## Begin Data extract
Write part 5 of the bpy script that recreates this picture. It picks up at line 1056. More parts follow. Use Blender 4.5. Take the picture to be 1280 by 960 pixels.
## End Data extract
## Begin Data extract
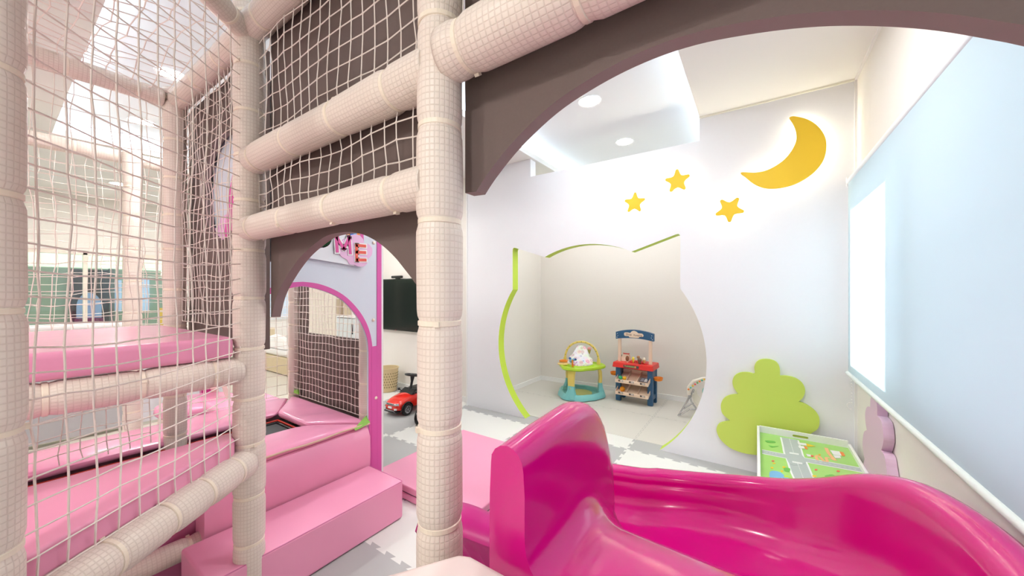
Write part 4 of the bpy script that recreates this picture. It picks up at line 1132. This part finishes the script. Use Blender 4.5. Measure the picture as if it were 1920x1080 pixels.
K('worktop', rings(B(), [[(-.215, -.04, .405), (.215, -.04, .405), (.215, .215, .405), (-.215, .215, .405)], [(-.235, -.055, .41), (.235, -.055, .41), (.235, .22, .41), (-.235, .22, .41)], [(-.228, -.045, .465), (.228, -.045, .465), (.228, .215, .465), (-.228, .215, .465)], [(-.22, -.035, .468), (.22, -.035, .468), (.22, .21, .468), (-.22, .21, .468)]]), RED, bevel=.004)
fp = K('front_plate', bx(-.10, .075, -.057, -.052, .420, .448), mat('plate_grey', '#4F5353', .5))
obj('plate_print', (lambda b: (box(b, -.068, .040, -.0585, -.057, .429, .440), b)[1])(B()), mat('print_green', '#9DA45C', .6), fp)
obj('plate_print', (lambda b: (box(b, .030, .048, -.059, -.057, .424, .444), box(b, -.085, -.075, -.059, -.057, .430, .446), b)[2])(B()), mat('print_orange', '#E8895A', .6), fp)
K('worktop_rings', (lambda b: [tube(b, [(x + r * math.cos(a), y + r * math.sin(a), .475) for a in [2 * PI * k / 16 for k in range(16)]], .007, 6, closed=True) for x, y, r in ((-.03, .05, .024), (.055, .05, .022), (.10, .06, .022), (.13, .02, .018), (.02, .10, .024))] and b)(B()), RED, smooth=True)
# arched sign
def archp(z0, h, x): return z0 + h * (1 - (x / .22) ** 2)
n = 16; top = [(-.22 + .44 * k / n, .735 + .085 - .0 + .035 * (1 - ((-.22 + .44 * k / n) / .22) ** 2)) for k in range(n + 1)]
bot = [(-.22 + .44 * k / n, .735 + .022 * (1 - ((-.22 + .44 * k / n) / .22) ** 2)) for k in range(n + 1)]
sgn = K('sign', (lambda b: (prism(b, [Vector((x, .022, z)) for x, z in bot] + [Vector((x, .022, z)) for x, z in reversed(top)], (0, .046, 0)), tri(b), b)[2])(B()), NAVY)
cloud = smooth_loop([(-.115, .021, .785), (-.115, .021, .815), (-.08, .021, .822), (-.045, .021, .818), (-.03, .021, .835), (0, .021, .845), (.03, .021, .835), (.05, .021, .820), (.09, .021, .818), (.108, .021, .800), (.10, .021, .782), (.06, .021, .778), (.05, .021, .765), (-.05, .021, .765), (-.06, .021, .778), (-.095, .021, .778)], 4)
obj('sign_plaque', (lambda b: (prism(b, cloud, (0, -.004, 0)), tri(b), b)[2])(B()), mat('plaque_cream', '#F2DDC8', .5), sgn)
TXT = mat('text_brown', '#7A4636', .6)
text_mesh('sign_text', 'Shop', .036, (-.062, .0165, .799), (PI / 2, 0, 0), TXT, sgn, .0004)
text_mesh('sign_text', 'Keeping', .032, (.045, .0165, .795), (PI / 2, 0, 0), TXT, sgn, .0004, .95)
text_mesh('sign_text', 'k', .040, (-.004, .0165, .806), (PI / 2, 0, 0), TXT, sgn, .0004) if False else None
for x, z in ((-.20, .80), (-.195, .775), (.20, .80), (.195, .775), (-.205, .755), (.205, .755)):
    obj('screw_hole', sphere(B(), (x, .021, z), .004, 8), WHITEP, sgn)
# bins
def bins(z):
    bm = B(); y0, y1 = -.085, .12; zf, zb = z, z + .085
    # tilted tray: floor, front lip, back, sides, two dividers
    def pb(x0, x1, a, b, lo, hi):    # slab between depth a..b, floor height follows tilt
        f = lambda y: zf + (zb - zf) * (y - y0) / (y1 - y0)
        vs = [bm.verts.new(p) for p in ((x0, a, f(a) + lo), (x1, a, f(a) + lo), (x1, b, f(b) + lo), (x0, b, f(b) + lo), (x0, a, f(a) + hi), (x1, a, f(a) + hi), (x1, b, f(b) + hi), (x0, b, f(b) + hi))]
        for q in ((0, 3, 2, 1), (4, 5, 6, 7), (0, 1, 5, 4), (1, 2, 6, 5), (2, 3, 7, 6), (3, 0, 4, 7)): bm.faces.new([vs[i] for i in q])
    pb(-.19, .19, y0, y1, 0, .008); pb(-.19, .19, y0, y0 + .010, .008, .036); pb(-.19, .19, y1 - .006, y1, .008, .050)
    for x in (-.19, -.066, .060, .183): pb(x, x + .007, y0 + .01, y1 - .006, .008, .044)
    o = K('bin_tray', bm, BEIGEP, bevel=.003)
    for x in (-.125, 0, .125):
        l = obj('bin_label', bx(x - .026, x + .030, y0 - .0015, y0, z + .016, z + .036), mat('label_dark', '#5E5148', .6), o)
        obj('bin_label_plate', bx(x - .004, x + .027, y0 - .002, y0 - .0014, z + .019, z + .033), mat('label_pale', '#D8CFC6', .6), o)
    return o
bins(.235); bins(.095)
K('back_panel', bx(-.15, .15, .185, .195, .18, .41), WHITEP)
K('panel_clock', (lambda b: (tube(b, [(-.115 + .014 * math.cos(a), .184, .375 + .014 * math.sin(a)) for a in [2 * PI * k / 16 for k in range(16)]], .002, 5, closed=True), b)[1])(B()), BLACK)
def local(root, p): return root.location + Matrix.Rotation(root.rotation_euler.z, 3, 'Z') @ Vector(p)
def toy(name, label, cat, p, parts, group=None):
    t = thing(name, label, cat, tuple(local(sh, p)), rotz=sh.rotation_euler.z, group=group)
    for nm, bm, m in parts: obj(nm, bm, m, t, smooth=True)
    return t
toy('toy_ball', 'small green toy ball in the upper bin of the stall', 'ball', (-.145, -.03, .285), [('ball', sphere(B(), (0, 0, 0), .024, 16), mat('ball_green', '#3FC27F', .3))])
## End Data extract
Given exercise:
In the listing, find every line with the word "this" and state how many there are, nothing more.

Task response:
2